Growth in Christ Part 5

Growth in Christ Part 5

Growth in Christ: Part V

The rationale for growth in Christ focuses on God’s redemptive work and His faithfulness in working out His plan. The believer is the most changed person and is to be the most changing person. Growth is one of the greatest privileges and blessings this side of heaven. Moreover, eternally the believer will continue to grow in his perfected state and family status as a God-pleaser and worshipper. John, in 1 John 3:1-3, describes this as amazing!
Growth in Christ is relational. It is initiated by God’s relationship with every believer through Christ and is developed by the Holy Spirit. Throughout his 13 letters, Paul emphasizes union with Christ by the use of the phrase, in Christ. By it Paul means that Christ has united Himself to the believer and the believer is united to Christ. These are unbreakable relationships formed by God at salvation. God will never change what He has done in His Son (Rom. 8:32-34).
Every person is either in Christ or out of Christ. Only the believer is in Christ. He is in proper relationship to Christ because Christ is properly related to him by virtue of salvation. The unbeliever is improperly related to Christ and Christ to him. He is in Satan’s family and kingdom.
At regeneration, the believer is put into Christ – into a proper relationship to Him. At the same time, he has been radically transferred from Satan’s kingdom and family into God’s (Col. 1:13). Therefore, the believer develops more of the character of Christ daily – he grows in Christlikeness. Yet he can and does function as if he is not in Christ. At times he will be motivated by self-pleasing habits learned and practiced while as a member of Satan’s kingdom and family. Habits and their motivation die hard (Proverbs 5:21-22; 26:11).
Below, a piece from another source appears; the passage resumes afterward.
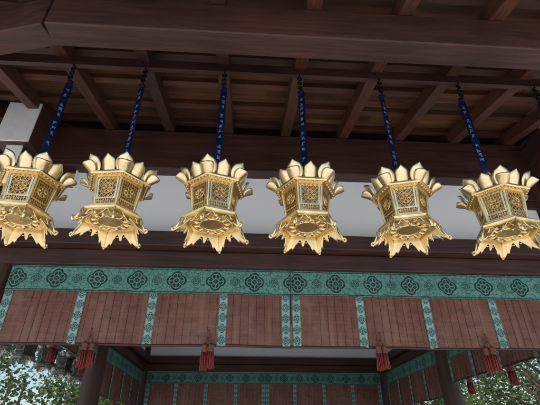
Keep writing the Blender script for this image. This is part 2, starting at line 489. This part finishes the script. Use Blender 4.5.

The believer is called to put off self pleasing and its expression daily.
Growth in Christ is rational. Being in Christ means that the believer thinks God’s thoughts and trusts and obeys. In fact, the believer recognizes this mindset and the resultant activity as the most reasonable way to honor and worship God (Rom. 12:1-2). Previously the unbeliever thought Satan’s thoughts. He desired to please himself as he suppressed the truth of God in his ungodliness (Rom. 1:18-20).
The suppressing activity learned so well in Satan’s kingdom will be replaced by the believer with truth known and truth applied. One such truth is the simple but profound fact: God is God and you are not (Pss. 24:1-2; 46:10). The believer has a new capacity to reinterpret facts, himself, others, and circumstances according to biblical truth. This is key: the truth will set you free (John 8:31-32). How? Truth is a Person, Jesus Christ, and the written Word, the Bible (John 14:6; 17:17). The believer has a new interpretative grid. He will consider and act upon these three non-negotiable truths previously discussed. They are quite simple yet profound: God is big and the believer is small; this is God’s world; and God is the Rule Maker for His glory and the good of His people. However, truth and biblical principles alone are not freeing. It is application of that truth that is key. Wisdom is the application of biblical truth for the purpose of godliness and growth in Christlikeness (Proverbs 1:7; Titus 1:1; Matt. 7:24-27).
Growth in Christ is religious in nature. Man was created a religious, worshipping being. He was designed to serve and worship the Creator. True worship is not only an act of the will based on proper knowledge of God and man, but it is to be motivated by a desire to please and honor God. At salvation man was saved in order to worship God in spirit and truth (John 4:24).
Yet his habituation to self-worship and self-pleasing, learned as an unbeliever, competes with his worship of God alone. Knowing the bad news that every believer was a hell-deserving sinner destined for misery in this life is essential for growth in the character of Christ. An aspect of the bad news is summarized in Proverbs 4:18-19 (in contrast to the believer, the unbeliever is in darkness but is satisfied with and ignorant of his darkness) and Proverbs 13:15b (those who fail to know and apply biblical principles are destined for misery and hardness in his present life). In part, this is what every believer was saved from.
Proper understanding of the gospel requires knowing both the bad news and the good news. The good news describes what the sinner was saved to: a relationship with God in Christ by the indwelling, active Holy Spirit. As a child of God the believer is called to please God. The only way to please God is to become more like Jesus Christ. Growth in Christ is one outworking of salvation. The believer is saved in order to please and worship God. Being pleased – satisfied and contented – as one pleases God may be a byproduct and result of pleasing God. But pleasing God to get something can never be the primary motive for pleasing Him (Matthew 6:33).

Application:
1. Write out your habits of self pleasing in terms of thoughts, desires, and actions. Be specific. Think in biblical terms. For instance, you may say “I am selfish.” Write out the specifics of your selfishness.
2. Then using Ephesians 4:22-24 and Colossians 3:8-10 write out specific put ons – biblical thoughts, desires, and actions – that you will put in place of self-pleasing habits.
3. Read Titus 1:1 and Matthew 7:24-27: what do you need to think, to desire, and to do as one growing in Christlikeness?